Beyond the tick box: New DFI portfolio evidence shows impact of gender lens investments under the 2X Challenge
by Jenny Holden, Principal Consultant and Kari Walton, Gender Equality Analyst
Kore Global
Since its launch in 2018, the 2X Challenge has mobilised over $33 billion into gender-smart investments globally–built on the assumption that meeting the 2X Criteria delivers real benefits for women.
For the first time, we now have portfolio-wide evidence to test that assumption at scale.
Led by Kore Global, a new synthesis of four independent evaluations—covering 81 unique investments across British International Investment (BII), Proparco, FinDev Canada, and FMO’s portfolios—offers the clearest picture yet of how the 2X Criteria play out in practice. Here is what we found.
What the evidence shows
The synthesis reveals three powerful insights that deepen our understanding of what drives gender outcomes across DFI portfolios.
1. The 2X Criteria are a reliable signal—but only a starting point.
Across the 81 investments, every top-performing investment with regard to gender outcomes was 2X-qualified, typically under multiple 2X Criteria. This isn’t a coincidence. DFIs are using the 2X framework to successfully identify investments with the structures, commitments, and potential to drive real impact.
“Across the 81 investments, every top-performing investment with regard to gender outcomes was 2X-qualified, typically under multiple 2X Criteria. This isn’t a coincidence.”
But qualification alone doesn’t guarantee results. The data also shows variation within 2X portfolios, revealing that meeting the 2X Criteria thresholds at investment doesn’t necessarily ensure sustained, comprehensive outcomes for women. For this reason, the 2X Criteria should be understood as the floor, not the ceiling—a foundation that must be reinforced through intentional follow-through, technical assistance, and active monitoring.
2. Leadership diversity is a game-changer.
One finding in particular stands out above all others: gender-diverse leadership is one of the most powerful predictors of gender outcomes.
All five of the evaluation’s top-performing investments qualified under the 2X Leadership Criterion. These firms didn’t just have women in the room—they had women in senior management and on boards or investment committees, with real decision-making power. And the results showed everywhere: more inclusive workplace cultures, stronger gender targets, better use of sex-disaggregated data, and more innovative solutions tailored to women’s needs.
Yet leadership diversity remains rare, especially in male-dominated sectors like energy, infrastructure, and forestry. Many investments with strong female workforce participation had almost no women in leadership. This represents a significant missed opportunity; supporting women’s pathways into leadership could unlock broader, deeper impact across entire portfolios.
3. Intentionality matters more than sector or geography.
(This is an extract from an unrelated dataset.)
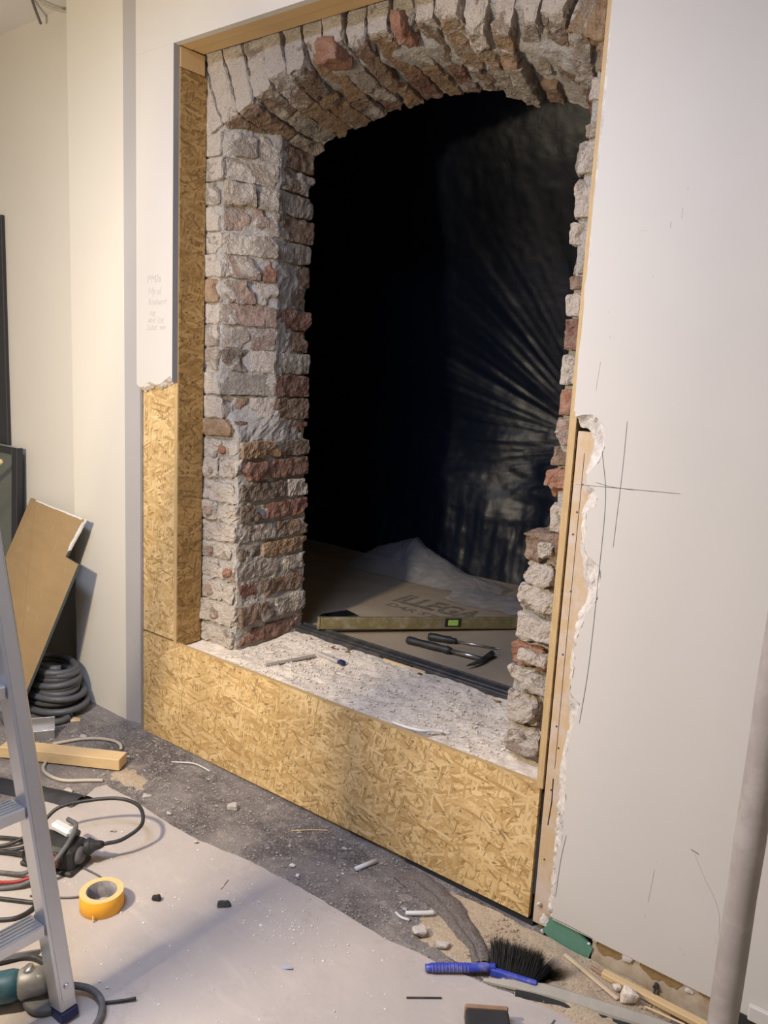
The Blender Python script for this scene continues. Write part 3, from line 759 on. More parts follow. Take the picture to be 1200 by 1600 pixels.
grid('mortar_bed', A, 'mortar', bw, False, True)
nv = 19; th0 = -0.463; th1 = 0.468
acol = [(beige, .95), (beige, .85), (beige, .9), (beige, .75), (beige, .85), (beige, .8), (beige, .85), (beige, .8), (beige, .7), (beige, .75), (beige, .85), (gry, .75), (pink, .7), (beige, .7), (pink, .7), (beige, .75), (beige, .8), (tan, .6), (beige, .7)]
def arcpt(th, y, lift, r_=0.0):
    cx, cz, R_ = arcF(min(max(y, .13), .53)); ri = R_ + lift; tt = th * (1.0 + .18 * (y - .13) / .4)
    return (cx + math.sin(tt) * ri + math.sin(th) * r_, y, cz + math.cos(tt) * ri + math.cos(th) * r_)
for i in range(nv):
    ta = th0 + (th1 - th0) * i / nv; tb = th0 + (th1 - th0) * (i + 1) / nv
    gap = 0.0010 + U(0, .0015) + (U(0.0005, .0045) if i > 7 else 0)
    ta += gap; tb -= gap
    split = 0.13 + U(0.15, 0.26)
    hack = U(.010, .022) if i < 4 else U(.02, .05)
    stepv = U(-.014, .020) if i > 7 else U(-.008, .008)
    for j, (y0, y1) in enumerate([(0.13 - (U(-.004, .010) if i < 7 else U(-.014, .022)), split - .003), (split + .003, 0.535 + U(-.010, .006))]):
        lift = stepv + U(-.006, .006)
        top = 0.33 if j == 0 else 0.2
        if j == 0:
            # limed front block, its lower front edge hacked back
            c8 = [arcpt(th, y, lift + (hack if y == y0 else .03), rad * top) for rad in (0, 1) for y in (y0, y0 + .10) for th in (ta, tb)]
            brick(bw, c8, *acol[i], .008, .006, 3, step=.0095)
            # raw hacked underside behind it
            c9 = [arcpt(th, y, lift + (hack * .8 if y == y0 + .012 else 0) + rad * .075) for rad in (0, 1) for y in (y0 + .012, y1) for th in (ta + .001, tb - .001)]
            brick(bw, c9, random.choice([gry, tan, gry, brown, pink, brown]), U(.3, .62), .009, .006, 3)
        else:
            c8 = [arcpt(th, y, lift + rad * top) for rad in (0, 1) for y in (y0, y1) for th in (ta, tb)]
            brick(bw, c8, random.choice([gry, tan, brown, gry, redbrown]), U(.3, .6), .009, .006, 4)
for (x0, x1, z0, z1) in [(-1.935, -1.845, 2.515, 2.60), (-1.63, -1.585, 2.53, 2.62)]:
    brick(bw, [(x0, .113, z0), (x1, .113, z0 + .008), (x0 + .01, .2, z0), (x1, .2, z0), (x0 - .015, .113, z1), (x1 - .02, .113, z1 - .01), (x0, .2, z1), (x1, .2, z1)], orange, .08, .007, .006, 3)
brick(bw, [(-.995, .11, 2.42), (-.935, .11, 2.40), (-.995, .2, 2.42), (-.935, .2, 2.40), (-.975, .11, 2.53), (-.93, .11, 2.52), (-.975, .2, 2.53), (-.93, .2, 2.52)], tan, .25, .008, .008, 3)

# right jamb
RO = [(2.50, -0.92), (2.466, -0.926), (2.34, -0.972), (2.245, -0.976), (2.124, -0.986), (1.963, -0.989), (1.713, -0.983), (1.453, -0.986), (1.327, -0.990), (1.182, -0.980), (1.13, -0.975), (1.10, -1.035), (0.941, -1.054), (0.783, -1.056), (0.60, -1.064), (0.40, -1.058)]
rz = np.array([p[0] for p in RO][::-1]); rx = np.array([p[1] for p in RO][::-1])
def jr(z): return float(np.interp(z, rz, rx))
zs = np.arange(0.40, 2.47, 0.012); rows = []
for z in zs:
    x = jr(z) + .010
    pts = np.array([(-0.78, 0.140), (x, 0.140), (x, 0.525), (-0.78, 0.525)])
    d = np.r_[0, np.cumsum(np.linalg.norm(np.diff(pts, axis=0), axis=1))]; s_ = np.linspace(0, d[-1], 62)
    rows.append(np.stack([np.interp(s_, d, pts[:, 0]), np.interp(s_, d, pts[:, 1]), np.full(62, z)], -1))
A = np.array(rows)
A[..., 0] += fbm(A, 17, 4, 42) * 0.011; A[..., 1] += fbm(A, 17, 4, 60) * 0.010
grid('mortar_bed', A, 'mortar', bw, False, True)
RJ = [2.42, 2.329, 2.258, 2.171, 2.083, 1.972, 1.904, 1.83, 1.788, 1.721, 1.629, 1.535, 1.45, 1.372, 1.311, 1.214, 1.125, 1.036, 0.961, 0.88, 0.79, 0.715, 0.632, 0.538, 0.43]
rspec = {0: (tan, .45), 7: (brown, .3), 8: (beige, .8), 9: (redbrown, .35), 11: (orange, .55), 13: (brown, .25), 14: (orange, .45), 16: (brown, .25), 17: (pink, .8), 18: (pink, .75), 20: (orange, .35), 22: (red, .6), 24: (red, .45)}
for k in range(len(RJ) - 1):
    z1, z0 = RJ[k] - .005, RJ[k + 1] + .005; zm = (z0 + z1) / 2
    x = jr(zm)
    spec = rspec.get(k, (random.choice([beige, beige, gry, pink]), U(.6, .9)))
    low = zm < 1.12
    w1 = U(.06, .11) if not low else U(.08, .13)
    oo = U(-.002, .008)
    xa = x - U(-.004, .008)
    brick(bw, box8(xa, xa + w1, 0.13 - oo - (0.012 if low else 0), 0.13 + U(.16, .24), z0, z1), spec[0], spec[1], .008 if not low else .012, .006 if not low else .012, 3)
    brick(bw, box8(xa + w1 + .007, -0.79, 0.13 - U(-.006, .006), 0.30, z0, z1 - U(0, .01)), *(random.choice([(beige, .8), (tan, .5), (gry, .7), (beige, .7)])), .008, .006, 2)
    brick(bw, box8(xa + U(0, .02), xa + .14, 0.36, 0.528, z0, z1), random.choice([gry, brown, redbrown, tan]), U(.3, .6), .006, .005, 2)
    if low:
        brick(bw, box8(xa + U(.02, .06), xa + U(.09, .14), 0.092, 0.16, z0 + U(0, .02), z1 - U(0, .02)), random.choice([gry, beige, pink]), U(.6, .95), .010, .010, 3)
# projecting snapped brick on the right jamb
brick(bw, [(-1.045, 0.125, 1.085), (-0.93, 0.11, 1.03), (-1.03, 0.25, 1.07), (-0.93, 0.25, 1.03), (-1.045, 0.10, 1.118), (-0.93, 0.10, 1.122), (-1.05, 0.25, 1.125), (-0.93, 0.25, 1.13)], brown, .3, .006, .008, 2)
brick(bw, [(-1.005, 0.12, 1.255), (-0.955, 0.12, 1.255), (-1.0, 0.2, 1.255), (-0.955, 0.2, 1.255), (-1.003, 0.12, 1.30), (-0.955, 0.12, 1.31), (-1.0, 0.2, 1.30), (-0.955, 0.2, 1.31)], orange, .1, .004, .007, 1)

# sill of mortar rubble
X, Y = np.meshgrid(np.arange(-2.62, -0.80, 0.0105), np.arange(0.020, 0.50, 0.0105), indexing='ij')
A = np.stack([X, Y, np.full_like(X, 0.420)], -1)
A[..., 2] += fbm(A, 7, 4, 3) * 0.010 + fbm(A, 30, 3, 7) * 0.010 + 0.010 * sm(.30, .46, Y)
A[..., 2] -= 0.012 * sm(.08, .02, Y) * 0
si = grid('sill_bed', A, 'sill_rubble', bw, False)
mb = MB().box(-2.62, -0.80, 0.022, 0.50, 0.30, 0.405); mb.build('sill_body', 'mortar', bw)
def crumbs(name, n, fn, s0, s1, m, parent=None):
    V = []; F = []
    for _ in range(n):
        x, y, z = fn(); s_ = math.exp(U(math.log(s0), math.log(s1)))
        base = len(V)
        ax = rng.uniform(.5, 1.2, 3) * s_; an = U(0, 6.28); ca, sa = math.cos(an), math.sin(an)
        for sx, sy, sz in ((1, 0, 0), (-1, 0, 0), (0, 1, 0), (0, -1, 0), (0.2, 0.1, .9), (0, 0, -.5)):
            px = (sx + U(-.3, .3)) * ax[0]; py = (sy + U(-.3, .3)) * ax[1]; pz = (sz + U(-.2, .2)) * ax[2] * .7
            V.append((x + px * ca - py * sa, y + px * sa + py * ca, z + pz + .35 * s_))
        F += [tuple(base + i for i in q) for q in ((0, 2, 4), (2, 1, 4), (1, 3, 4), (3, 0, 4), (2, 0, 5), (1, 2, 5), (3, 1, 5), (0, 3, 5))]
    o = mesh_obj(name, V, F, m, parent)
    return o
def zsill(x, y):
    p = np.array([[x, y, 0.420]]); return 0.420 + float(fbm(p, 7, 4, 3)[0]) * .010 + float(fbm(p, 30, 3, 7)[0]) * .010 + .010 * float(sm(.30, .46, y))
def fsill():
    x = U(-2.26, -1.06); y = U(.03, .46); return x, y, zsill(x, y)
o = crumbs('rubble_crumbs', 2200, fsill, .0014, .0085, 'sill_rubble', bw); o['kind'] = 'stuff'
for q in range(44):
    x = U(-2.22, -1.10) ; y = .445 + U(-.02, .02); s_ = U(.005, .012)
    brick(bw, box8(x - s_ * 1.5, x + s_ * 1.5, y - s_ * .7, y + s_ * .7, .425, .425 + s_ * .9), (.4, .25, .13), .35, .006, .01, 2, 'earth_lump', 'orange_earth', .009)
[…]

“All five of the evaluation’s top-performing investments qualified under the 2X Leadership Criterion. These firms didn’t just have women in the room—they had women in senior management and on boards or investment committees, with real decision-making power.”
The highest-performing investments when it comes to gender outcomes weren’t clustered in specific regions or industries. Rather, top performers across the 81 investments shared four common enablers:
Dedicated resources and structures for gender integration
Systems to collect and use sex-disaggregated data
Clear understanding of local gender contexts and business opportunities
Strong leadership buy-in and values around gender equality
Context shaped what success looked like—from engaging mothers-in-law in South Asia to providing safe transport for women workers—but outcomes were determined by how deliberately clients embedded gender-smart practices. This matters because it means gender impact isn’t predetermined by location or sector, but by choices that DFIs can actively support.
What this means for the field
This synthesis does more than validate the 2X Criteria. It demonstrates that gender-lens investing, done well, delivers measurable development outcomes for women. It shows which levers work, which are underused, and where the greatest opportunities lie.
“This synthesis does more than validate the 2X Criteria. It demonstrates that gender-lens investing, done well, delivers measurable development outcomes for women. It shows which levers work, which are underused, and where the greatest opportunities lie.”
This synthesis arrives at a pivotal moment. The 2X Criteria were updated in 2024 to make qualifications even more impactful. Key changes include new Governance & Accountability requirements, strengthening the connection between Employment and Leadership Criteria, and introducing a Supply Chain Criterion. These enhancements align with evidence from the synthesis and point to even greater potential for the updated 2X Criteria to deliver meaningful outcomes for women.
The 2X Criteria framework has proven itself as the global standard for gender-smart investing. Now the challenge—and opportunity—is to move from qualification to transformation, from thresholds to sustained impact, from good intentions to outcomes that women can feel. At Kore Global, we see this shift happening across the partners we work with, and we are committed to helping investors, fund managers, and enterprises deepen their gender impact through evidence-driven insights, practical tools, and strategic support. As the field evolves, we look forward to continuing to collaborate with partners who are ready to push beyond compliance and drive real, lasting change.